Palestinesi d’Israele
È uno dei 48 villaggi beduini che lo stato di Israele non riconosce e vorrebbe annientare per creare maggiore spazio vitale (strade e zone di espansione edilizia) alle colonie ebraiche israeliane nel Negev. La mattina di ieri, martedì 16 aprile, le autorità amministrative, accompagnate dalla polizia, hanno provveduto alla demolizione con i bulldozer le tende dei palestinesi, lasciando i circa 700 abitanti all’aperto, senza un tetto sulla testa. L’ultima demolizione, precedente a questa, è avvenuta il 21 marzo 2024, neanche un mese fa, quando erano state rase al suolo le casette di legno, plastica e lastre ondulate di zinco.
Libano
Droni israeliani hanno lanciato un missile contro l’auto di un dirigente militare di Hezbollah, uccidendolo. Mohammed Shahhouri – secondo un comunicato di commiato di Hezbollah – era il responsabile dell’unità missilistica del movimento di resistenza libanese.

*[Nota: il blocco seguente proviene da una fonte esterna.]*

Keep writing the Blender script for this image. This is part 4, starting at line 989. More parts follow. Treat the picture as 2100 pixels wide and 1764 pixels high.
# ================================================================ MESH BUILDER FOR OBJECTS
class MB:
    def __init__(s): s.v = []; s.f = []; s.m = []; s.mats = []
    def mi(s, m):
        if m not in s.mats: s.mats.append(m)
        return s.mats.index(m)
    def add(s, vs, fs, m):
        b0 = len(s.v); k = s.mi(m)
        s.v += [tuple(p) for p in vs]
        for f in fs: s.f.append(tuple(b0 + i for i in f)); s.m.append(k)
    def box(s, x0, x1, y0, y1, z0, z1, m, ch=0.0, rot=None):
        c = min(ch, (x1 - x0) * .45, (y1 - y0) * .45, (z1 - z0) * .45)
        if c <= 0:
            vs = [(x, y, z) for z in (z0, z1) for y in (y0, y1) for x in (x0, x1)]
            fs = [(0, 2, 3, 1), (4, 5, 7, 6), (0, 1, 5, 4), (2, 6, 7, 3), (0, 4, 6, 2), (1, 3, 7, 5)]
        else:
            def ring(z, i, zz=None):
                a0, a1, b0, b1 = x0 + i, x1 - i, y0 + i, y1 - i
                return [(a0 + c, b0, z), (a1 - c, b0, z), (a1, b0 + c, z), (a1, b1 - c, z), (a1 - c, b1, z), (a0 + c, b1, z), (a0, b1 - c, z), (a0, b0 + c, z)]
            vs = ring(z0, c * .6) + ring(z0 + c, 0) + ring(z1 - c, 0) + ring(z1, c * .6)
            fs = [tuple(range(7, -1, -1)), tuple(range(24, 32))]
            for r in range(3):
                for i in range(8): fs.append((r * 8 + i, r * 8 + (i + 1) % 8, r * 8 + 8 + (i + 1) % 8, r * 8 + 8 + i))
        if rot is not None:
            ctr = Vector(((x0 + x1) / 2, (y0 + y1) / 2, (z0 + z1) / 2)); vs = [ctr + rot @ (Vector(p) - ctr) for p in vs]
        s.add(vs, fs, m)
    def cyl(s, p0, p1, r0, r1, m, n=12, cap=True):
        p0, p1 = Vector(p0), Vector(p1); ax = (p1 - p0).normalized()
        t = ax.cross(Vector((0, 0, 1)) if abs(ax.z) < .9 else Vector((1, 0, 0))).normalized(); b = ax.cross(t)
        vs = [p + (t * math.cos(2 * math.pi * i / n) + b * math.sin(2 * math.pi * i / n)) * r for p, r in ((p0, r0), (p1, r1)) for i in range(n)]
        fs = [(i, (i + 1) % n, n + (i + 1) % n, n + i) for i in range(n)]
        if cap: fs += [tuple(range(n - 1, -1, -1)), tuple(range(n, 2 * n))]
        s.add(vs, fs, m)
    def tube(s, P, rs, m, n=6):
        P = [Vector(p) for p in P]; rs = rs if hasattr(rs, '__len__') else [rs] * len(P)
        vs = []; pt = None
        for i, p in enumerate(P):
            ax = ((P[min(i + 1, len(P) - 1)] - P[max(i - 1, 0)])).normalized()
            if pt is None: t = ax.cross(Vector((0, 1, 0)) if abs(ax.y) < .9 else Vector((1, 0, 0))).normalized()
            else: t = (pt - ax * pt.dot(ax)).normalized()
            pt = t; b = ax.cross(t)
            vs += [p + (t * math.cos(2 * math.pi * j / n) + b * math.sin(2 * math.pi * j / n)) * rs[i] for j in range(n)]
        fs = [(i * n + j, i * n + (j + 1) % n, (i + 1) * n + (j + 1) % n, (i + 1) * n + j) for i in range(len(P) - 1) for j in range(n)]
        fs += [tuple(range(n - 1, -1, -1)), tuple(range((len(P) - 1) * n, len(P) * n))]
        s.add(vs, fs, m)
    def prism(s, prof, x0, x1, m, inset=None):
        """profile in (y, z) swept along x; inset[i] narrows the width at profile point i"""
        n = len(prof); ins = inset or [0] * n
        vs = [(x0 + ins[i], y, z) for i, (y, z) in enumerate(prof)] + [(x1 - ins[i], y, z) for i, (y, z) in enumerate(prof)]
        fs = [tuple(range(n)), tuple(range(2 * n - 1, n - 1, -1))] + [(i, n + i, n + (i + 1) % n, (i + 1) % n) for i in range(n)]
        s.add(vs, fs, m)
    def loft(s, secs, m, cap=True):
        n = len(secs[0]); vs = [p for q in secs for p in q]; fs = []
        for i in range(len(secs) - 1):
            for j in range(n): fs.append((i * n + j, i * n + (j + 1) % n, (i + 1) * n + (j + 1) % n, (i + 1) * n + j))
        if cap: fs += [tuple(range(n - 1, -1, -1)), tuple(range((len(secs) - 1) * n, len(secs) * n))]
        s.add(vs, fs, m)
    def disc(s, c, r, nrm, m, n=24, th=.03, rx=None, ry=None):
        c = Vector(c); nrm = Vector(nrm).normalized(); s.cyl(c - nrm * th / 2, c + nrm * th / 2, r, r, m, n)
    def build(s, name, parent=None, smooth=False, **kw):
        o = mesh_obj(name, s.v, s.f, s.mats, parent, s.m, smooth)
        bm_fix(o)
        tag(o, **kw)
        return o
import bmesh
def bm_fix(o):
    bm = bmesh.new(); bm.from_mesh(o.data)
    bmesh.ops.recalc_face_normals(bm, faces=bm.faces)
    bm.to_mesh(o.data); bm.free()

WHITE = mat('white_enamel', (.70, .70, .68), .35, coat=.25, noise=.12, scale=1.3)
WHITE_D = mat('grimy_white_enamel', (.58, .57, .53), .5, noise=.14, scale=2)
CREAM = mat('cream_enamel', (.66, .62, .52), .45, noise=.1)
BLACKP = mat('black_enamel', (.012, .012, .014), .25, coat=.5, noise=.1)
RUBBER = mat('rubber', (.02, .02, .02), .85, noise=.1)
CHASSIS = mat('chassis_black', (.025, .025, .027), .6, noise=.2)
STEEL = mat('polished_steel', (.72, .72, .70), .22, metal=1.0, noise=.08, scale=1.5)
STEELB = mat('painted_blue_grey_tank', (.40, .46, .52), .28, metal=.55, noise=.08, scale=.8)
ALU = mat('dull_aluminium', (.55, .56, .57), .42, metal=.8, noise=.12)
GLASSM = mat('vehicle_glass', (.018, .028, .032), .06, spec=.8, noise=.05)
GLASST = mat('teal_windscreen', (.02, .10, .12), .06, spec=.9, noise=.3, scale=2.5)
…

Una raffica di razzi e missili è stata lanciata contro il Golan siriano occupato e contro le basi dell’esercito israeliano nel nord della Galilea.
Crimini USA in Iraq
Si svolge in Virginia, presso un tribunale federale, un processo per i crimini compiuti dalla CIA e dall’esercito USA ad Abu Ghraib. Sono passati 20 anni da quei giorni terribili, ma finalmente un processo si apre contro la società privata di sicurezza CACI, ingaggiata dall’esercito invasore per il compito di interrogare i catturati. La causa è stata intentata dal Comitato per i diritti costituzionali in nome di 3 cittadini iracheni che hanno subito torture e maltrattamenti. La società ha provato per 20 volte ad ottenere l’archiviazione del procedimento “per non competenza del tribunale”. Secondo HRW, si è arrivati a processo solo perché la CACI è una società privata. Infatti, esiste una legge, del 1946, che garantisce l’incolumità ai soldati per i crimini compiuti durante periodi di guerre.
Sudan
Funzionari del Foreign office hanno trattato in Sudan con esponenti delle milizie Pronto Intervento. Un grave passo che rappresenta un riconoscimento di un organismo militare accusato dalle organizzazioni per i diritti umani di violazioni gravissime, che vanno dalla pulizia etnica allo stupro come arma di guerra. Lo rivela il Guardian sostenendo che l’ultimo incontro sarebbe avvenuto a marzo. Il quotidiano commenta il passo come un decadimento etico che avrà effetti sulla nomea della politica di Londra.
Libia
Dimissioni di Bathily, inviato speciale dell’ONU. In un rapporto al Consiglio di Sicurezza ha detto che la crisi libica non ha sbocchi e la situazione rischia di degenerare in una guerra aperta, a causa della presenza di armi pesanti nella capitale Tripoli e delle mobilitazioni militari attorno a Sirte. “I dirigenti libici attuali pensano soltanto alla loro poltrona e non all’interesse del popolo, e trovano tutte le scuse per rinviare le elezioni che avrebbero potuto mettere fine alla fase transitoria”. Alla conclusione della sua dichiarazione ha presentato le dimissioni.
Notizie dal Mondo
Sono passati due anni, un mese e 23 giorni dall’inizio dell’invasione russa dell’Ucraina. Zelenski dice che l’Ucraina ha finito i missili e non può sventare gli attacchi aerei russi. E poi sarcastico: “Israele ha alleati in cielo e non di carta”. Nessuno gli ha fatto notare di aver svelato un segreto militare.